Task prompt | Write out each line beneath this one exactly as it reads.

Dataset section |
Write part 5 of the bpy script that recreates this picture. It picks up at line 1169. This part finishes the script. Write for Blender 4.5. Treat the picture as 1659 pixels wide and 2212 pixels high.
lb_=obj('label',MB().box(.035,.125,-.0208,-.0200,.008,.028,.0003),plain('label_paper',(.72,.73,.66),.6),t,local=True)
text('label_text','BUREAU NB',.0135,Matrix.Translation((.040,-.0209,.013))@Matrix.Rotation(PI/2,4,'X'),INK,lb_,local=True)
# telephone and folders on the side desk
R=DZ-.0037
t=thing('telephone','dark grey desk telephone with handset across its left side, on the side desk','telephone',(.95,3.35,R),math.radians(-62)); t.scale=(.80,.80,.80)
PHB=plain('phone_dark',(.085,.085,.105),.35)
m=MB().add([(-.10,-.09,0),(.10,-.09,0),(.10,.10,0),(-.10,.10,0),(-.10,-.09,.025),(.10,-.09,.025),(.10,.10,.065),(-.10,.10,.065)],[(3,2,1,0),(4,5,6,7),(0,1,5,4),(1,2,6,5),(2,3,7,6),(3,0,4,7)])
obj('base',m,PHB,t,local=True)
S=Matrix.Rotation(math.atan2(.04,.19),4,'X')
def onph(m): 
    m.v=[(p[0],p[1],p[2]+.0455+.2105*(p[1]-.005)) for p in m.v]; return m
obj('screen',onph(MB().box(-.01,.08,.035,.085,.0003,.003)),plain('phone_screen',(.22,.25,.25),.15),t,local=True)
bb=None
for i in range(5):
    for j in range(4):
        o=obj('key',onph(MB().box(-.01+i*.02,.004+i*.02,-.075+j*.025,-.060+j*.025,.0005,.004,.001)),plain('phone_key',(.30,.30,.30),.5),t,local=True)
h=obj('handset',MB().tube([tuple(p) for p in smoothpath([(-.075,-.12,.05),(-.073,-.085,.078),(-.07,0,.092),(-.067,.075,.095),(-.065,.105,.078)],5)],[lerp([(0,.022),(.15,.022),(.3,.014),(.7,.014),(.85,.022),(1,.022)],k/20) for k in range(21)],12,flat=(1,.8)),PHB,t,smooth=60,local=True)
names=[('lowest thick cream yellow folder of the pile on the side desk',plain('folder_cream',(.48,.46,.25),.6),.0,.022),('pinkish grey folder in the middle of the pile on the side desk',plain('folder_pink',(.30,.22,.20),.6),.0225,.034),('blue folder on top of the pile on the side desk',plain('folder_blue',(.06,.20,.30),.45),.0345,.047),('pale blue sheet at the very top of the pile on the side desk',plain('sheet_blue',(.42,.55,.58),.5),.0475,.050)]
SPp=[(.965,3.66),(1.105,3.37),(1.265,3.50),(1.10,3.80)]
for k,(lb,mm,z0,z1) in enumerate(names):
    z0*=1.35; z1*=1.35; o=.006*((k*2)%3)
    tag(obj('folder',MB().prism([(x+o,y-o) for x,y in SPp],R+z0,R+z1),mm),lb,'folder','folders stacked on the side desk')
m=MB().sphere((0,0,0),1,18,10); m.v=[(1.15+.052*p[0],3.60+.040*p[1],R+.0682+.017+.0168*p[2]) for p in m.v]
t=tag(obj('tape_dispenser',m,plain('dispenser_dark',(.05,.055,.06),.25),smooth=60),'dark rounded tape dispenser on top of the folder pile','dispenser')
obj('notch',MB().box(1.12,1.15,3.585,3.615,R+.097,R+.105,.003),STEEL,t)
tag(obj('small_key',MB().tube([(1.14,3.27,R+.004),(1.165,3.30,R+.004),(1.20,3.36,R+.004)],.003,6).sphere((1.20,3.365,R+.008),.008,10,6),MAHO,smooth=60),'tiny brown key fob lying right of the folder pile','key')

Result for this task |
Write part 5 of the bpy script that recreates this picture. It picks up at line 1169. This part finishes the script. Write for Blender 4.5. Treat the picture as 1659 pixels wide and 2212 pixels high.
lb_=obj('label',MB().box(.035,.125,-.0208,-.0200,.008,.028,.0003),plain('label_paper',(.72,.73,.66),.6),t,local=True)
text('label_text','BUREAU NB',.0135,Matrix.Translation((.040,-.0209,.013))@Matrix.Rotation(PI/2,4,'X'),INK,lb_,local=True)
# telephone and folders on the side desk
R=DZ-.0037
t=thing('telephone','dark grey desk telephone with handset across its left side, on the side desk','telephone',(.95,3.35,R),math.radians(-62)); t.scale=(.80,.80,.80)
PHB=plain('phone_dark',(.085,.085,.105),.35)
m=MB().add([(-.10,-.09,0),(.10,-.09,0),(.10,.10,0),(-.10,.10,0),(-.10,-.09,.025),(.10,-.09,.025),(.10,.10,.065),(-.10,.10,.065)],[(3,2,1,0),(4,5,6,7),(0,1,5,4),(1,2,6,5),(2,3,7,6),(3,0,4,7)])
obj('base',m,PHB,t,local=True)
S=Matrix.Rotation(math.atan2(.04,.19),4,'X')
def onph(m): 
    m.v=[(p[0],p[1],p[2]+.0455+.2105*(p[1]-.005)) for p in m.v]; return m
obj('screen',onph(MB().box(-.01,.08,.035,.085,.0003,.003)),plain('phone_screen',(.22,.25,.25),.15),t,local=True)
bb=None
for i in range(5):
    for j in range(4):
        o=obj('key',onph(MB().box(-.01+i*.02,.004+i*.02,-.075+j*.025,-.060+j*.025,.0005,.004,.001)),plain('phone_key',(.30,.30,.30),.5),t,local=True)
h=obj('handset',MB().tube([tuple(p) for p in smoothpath([(-.075,-.12,.05),(-.073,-.085,.078),(-.07,0,.092),(-.067,.075,.095),(-.065,.105,.078)],5)],[lerp([(0,.022),(.15,.022),(.3,.014),(.7,.014),(.85,.022),(1,.022)],k/20) for k in range(21)],12,flat=(1,.8)),PHB,t,smooth=60,local=True)
names=[('lowest thick cream yellow folder of the pile on the side desk',plain('folder_cream',(.48,.46,.25),.6),.0,.022),('pinkish grey folder in the middle of the pile on the side desk',plain('folder_pink',(.30,.22,.20),.6),.0225,.034),('blue folder on top of the pile on the side desk',plain('folder_blue',(.06,.20,.30),.45),.0345,.047),('pale blue sheet at the very top of the pile on the side desk',plain('sheet_blue',(.42,.55,.58),.5),.0475,.050)]
SPp=[(.965,3.66),(1.105,3.37),(1.265,3.50),(1.10,3.80)]
for k,(lb,mm,z0,z1) in enumerate(names):
    z0*=1.35; z1*=1.35; o=.006*((k*2)%3)
    tag(obj('folder',MB().prism([(x+o,y-o) for x,y in SPp],R+z0,R+z1),mm),lb,'folder','folders stacked on the side desk')
m=MB().sphere((0,0,0),1,18,10); m.v=[(1.15+.052*p[0],3.60+.040*p[1],R+.0682+.017+.0168*p[2]) for p in m.v]
t=tag(obj('tape_dispenser',m,plain('dispenser_dark',(.05,.055,.06),.25),smooth=60),'dark rounded tape dispenser on top of the folder pile','dispenser')
obj('notch',MB().box(1.12,1.15,3.585,3.615,R+.097,R+.105,.003),STEEL,t)
tag(obj('small_key',MB().tube([(1.14,3.27,R+.004),(1.165,3.30,R+.004),(1.20,3.36,R+.004)],.003,6).sphere((1.20,3.365,R+.008),.008,10,6),MAHO,smooth=60),'tiny brown key fob lying right of the folder pile','key')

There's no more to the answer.